Need help in series summation: $\sum_{a=2}^{\infty}\frac{2^{a}}{a\cdot a!}$

Question

So I've been trying to calculate $$\sum_{a=2}^{\infty}\frac{2^{a}}{a\cdot a!}$$ but I'm stuck. The numerical value comes to be around 1.68 but I need a closed form expression.
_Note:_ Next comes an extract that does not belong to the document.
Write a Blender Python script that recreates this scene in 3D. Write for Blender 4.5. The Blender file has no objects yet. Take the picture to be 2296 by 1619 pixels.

Any ideas?

Answer 1

As already remarked, there is no simple closed form since your series essentially is a value of the exponential integral: $$ \sum_{n\geq 2}\frac{2^n}{n\cdot n!}=\sum_{n\geq 2}\frac{2^n}{n!}\int_{0}^{1}x^{n-1}\,dx=\int_{0}^{1}\sum_{n\geq 2}\frac{(2x)^n}{n!}\cdot\frac{dx}{x}=-2+\int_{0}^{2}\frac{e^{x}-1}{x}\,dx.$$ On the other hand the RHS equals $$ -2+\int_{0}^{1}\frac{e^{2-2x}-1}{1-x}\,dx $$ and by approximating $e^{-2x}$ over $(0,1)$ with $\frac{1-x}{1+x}+\frac{x^2}{e^2}$ we already have that the original series is close to $e^2\log(2)-\frac{7}{2}$. Simpson's rule leads to the approximation $-\frac{19}{6}+\frac{4 e}{3}+\frac{e^2}{6}$ whose absolute error is already less than $6\cdot 10^{-3}$.

Answer 2

Since $e^x=\sum_{a=0}^\infty x^a/a!$, we have $$(e^x-1-x)/x=\sum_{a=2}^\infty \frac{x^{a-1}}{a!}.$$Now, integrate both sides from $0$ to $t$ with respect to $x$. Letting $f(x)$ be an antiderivative of $(e^x-1-x)/x$ (which I leave for you to find), you get $$ f(t)-f(0)=\sum_{a=2}^\infty \frac{t^a}{a\cdot a!} $$ Now plug in $t=2$ to both sides.